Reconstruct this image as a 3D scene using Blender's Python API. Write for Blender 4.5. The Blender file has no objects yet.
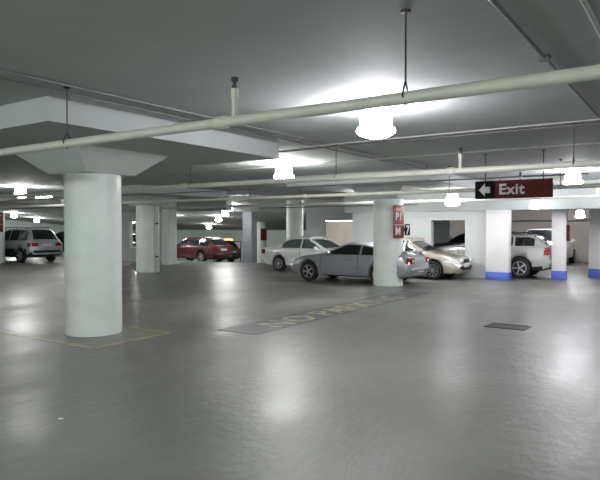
import bpy, bmesh, math, random
from mathutils import Vector, Matrix
random.seed(7)
R = math.radians
SC = bpy.context.scene
COL = SC.collection

# ------------------------------------------------------------------ camera, world, exposure
EYE = 1.75
FPX = 586.0
YAW = R(34.3)
PITCH = math.atan(12.0 / FPX)
cam_d = bpy.data.cameras.new('camera')
cam_d.sensor_width = 36.0
cam_d.lens = FPX / 600.0 * 36.0
cam_d.clip_end = 300
cam = bpy.data.objects.new('camera', cam_d)
COL.objects.link(cam)
cam.location = (0, 0, EYE)
cam.rotation_euler = (R(90) - PITCH, 0, YAW)
SC.camera = cam
w = bpy.data.worlds.new('world'); SC.world = w
w.use_nodes = True
w.node_tree.nodes['Background'].inputs[0].default_value = (0.02, 0.021, 0.022, 1)
w.node_tree.nodes['Background'].inputs[1].default_value = 1.0
SC.view_settings.view_transform = 'Standard'
SC.view_settings.look = 'None'
SC.view_settings.gamma = 1.0
SC.view_settings.use_curve_mapping = False
SC.view_settings.exposure = 0.45
LAMP = 78.0      # emission of the globe lamps
TUBE = 40.0      # emission of the fluorescent tubes

CAMROT = cam.rotation_euler.to_matrix()
def ray(px, py):
    return CAMROT @ Vector(((px - 300) / FPX, (240 - py) / FPX, -1.0))
def at_h(px, py, h):
    d = ray(px, py); t = (h - EYE) / d.z
    return Vector((d.x * t, d.y * t, h))
def fl(px, py): return at_h(px, py, 0.0)
def at_z(px, z, h):
    """point on the ray column px at forward distance z, height h"""
    d = ray(px, 228.0)
    fwd = Vector((-math.sin(YAW), math.cos(YAW), 0))
    t = z / (d.x * fwd.x + d.y * fwd.y)
    return Vector((d.x * t, d.y * t, h))

SLAB = EYE + 1.51
PANEL = EYE + 1.226
CAPB = EYE + 0.88
def sm(t):
    t = max(0.0, min(1.0, t)); return t * t * (3 - 2 * t)
def drop(x, y):
    """the rear left bay ramps gently down"""
    return 0.08 * max(0.0, y - 22.5) * sm((-x - 17.5) / 3.0)

# ------------------------------------------------------------------ materials
MATS = {}
def mat(name, col, rough=0.5, metal=0.0, var=0.08, scale=6.0, bump=0.0, spec=0.5, coat=0.0):
    if name in MATS: return MATS[name]
    m = bpy.data.materials.new(name); m.use_nodes = True
    nt = m.node_tree; N = nt.nodes; L = nt.links
    b = N['Principled BSDF']
    tc = N.new('ShaderNodeTexCoord')
    nz = N.new('ShaderNodeTexNoise'); nz.inputs['Scale'].default_value = scale
    nz.inputs['Detail'].default_value = 5
    L.new(tc.outputs['Object'], nz.inputs['Vector'])
    cr = N.new('ShaderNodeValToRGB')
    cr.color_ramp.elements[0].position = 0.3; cr.color_ramp.elements[1].position = 0.7
    cr.color_ramp.elements[0].color = tuple(c * (1 - var) for c in col) + (1,)
    cr.color_ramp.elements[1].color = tuple(min(1, c * (1 + var)) for c in col) + (1,)
    L.new(nz.outputs['Fac'], cr.inputs['Fac'])
    L.new(cr.outputs['Color'], b.inputs['Base Color'])
    b.inputs['Roughness'].default_value = rough
    b.inputs['Metallic'].default_value = metal
    b.inputs['Specular IOR Level'].default_value = spec
    b.inputs['Coat Weight'].default_value = coat
    b.inputs['Coat Roughness'].default_value = 0.08
    if bump:
        bp = N.new('ShaderNodeBump'); bp.inputs['Strength'].default_value = bump
        bp.inputs['Distance'].default_value = 0.02
        L.new(nz.outputs['Fac'], bp.inputs['Height']); L.new(bp.outputs['Normal'], b.inputs['Normal'])
    MATS[name] = m
    return m
def emis(name, col, s):
    if name in MATS: return MATS[name]
    m = bpy.data.materials.new(name); m.use_nodes = True
    b = m.node_tree.nodes['Principled BSDF']
    b.inputs['Base Color'].default_value = (0.9, 0.9, 0.9, 1)
    b.inputs['Emission Color'].default_value = col + (1,)
    b.inputs['Emission Strength'].default_value = s
    MATS[name] = m
    return m

def floor_mat():
    m = bpy.data.materials.new('sealed_concrete'); m.use_nodes = True
    nt = m.node_tree; N = nt.nodes; L = nt.links
    b = N['Principled BSDF']
    tc = N.new('ShaderNodeTexCoord')
    mp = N.new('ShaderNodeMapping'); mp.inputs['Scale'].default_value = (0.35, 0.12, 1)
    L.new(tc.outputs['Object'], mp.inputs['Vector'])
    n1 = N.new('ShaderNodeTexNoise'); n1.inputs['Scale'].default_value = 1.6; n1.inputs['Detail'].default_value = 8
    n1.inputs['Roughness'].default_value = 0.62
    L.new(mp.outputs['Vector'], n1.inputs['Vector'])
    n2 = N.new('ShaderNodeTexNoise'); n2.inputs['Scale'].default_value = 0.55; n2.inputs['Detail'].default_value = 4
    L.new(tc.outputs['Object'], n2.inputs['Vector'])
    n3 = N.new('ShaderNodeTexNoise'); n3.inputs['Scale'].default_value = 9; n3.inputs['Detail'].default_value = 6
    L.new(tc.outputs['Object'], n3.inputs['Vector'])
    c1 = N.new('ShaderNodeValToRGB')
    c1.color_ramp.elements[0].position = 0.3; c1.color_ramp.elements[1].position = 0.72
    c1.color_ramp.elements[0].color = (0.125, 0.128, 0.118, 1)
    c1.color_ramp.elements[1].color = (0.225, 0.225, 0.21, 1)
    L.new(n1.outputs['Fac'], c1.inputs['Fac'])
    c2 = N.new('ShaderNodeValToRGB')
    c2.color_ramp.elements[0].position = 0.35; c2.color_ramp.elements[1].position = 0.65
    c2.color_ramp.elements[0].color = (0.8, 0.8, 0.78, 1); c2.color_ramp.elements[1].color = (1.08, 1.07, 1.04, 1)
    L.new(n2.outputs['Fac'], c2.inputs['Fac'])
    mx = N.new('ShaderNodeMix'); mx.data_type = 'RGBA'; mx.blend_type = 'MULTIPLY'; mx.inputs['Factor'].default_value = 1
    L.new(c1.outputs['Color'], mx.inputs['A']); L.new(c2.outputs['Color'], mx.inputs['B'])
    L.new(mx.outputs['Result'], b.inputs['Base Color'])
    rr = N.new('ShaderNodeMapRange'); rr.inputs['To Min'].default_value = 0.26; rr.inputs['To Max'].default_value = 0.52
    rr.inputs['From Min'].default_value = 0.3; rr.inputs['From Max'].default_value = 0.7
    L.new(n1.outputs['Fac'], rr.inputs['Value']); L.new(rr.outputs['Result'], b.inputs['Roughness'])
    b.inputs['Specular IOR Level'].default_value = 0.5
    bp = N.new('ShaderNodeBump'); bp.inputs['Strength'].default_value = 0.22; bp.inputs['Distance'].default_value = 0.02
    L.new(n3.outputs['Fac'], bp.inputs['Height'])
    bp2 = N.new('ShaderNodeBump'); bp2.inputs['Strength'].default_value = 0.6; bp2.inputs['Distance'].default_value = 0.08
    L.new(n1.outputs['Fac'], bp2.inputs['Height']); L.new(bp.outputs['Normal'], bp2.inputs['Normal'])
    L.new(bp2.outputs['Normal'], b.inputs['Normal'])
    return m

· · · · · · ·

## Aim of the exercise
Leave out any pictures and return exactly the lines from the beginning of the data through the line with "COL = SC.collection", inclusive.

## Task result
Reconstruct this image as a 3D scene using Blender's Python API. Write for Blender 4.5. The Blender file has no objects yet.
import bpy, bmesh, math, random
from mathutils import Vector, Matrix
random.seed(7)
R = math.radians
SC = bpy.context.scene
COL = SC.collection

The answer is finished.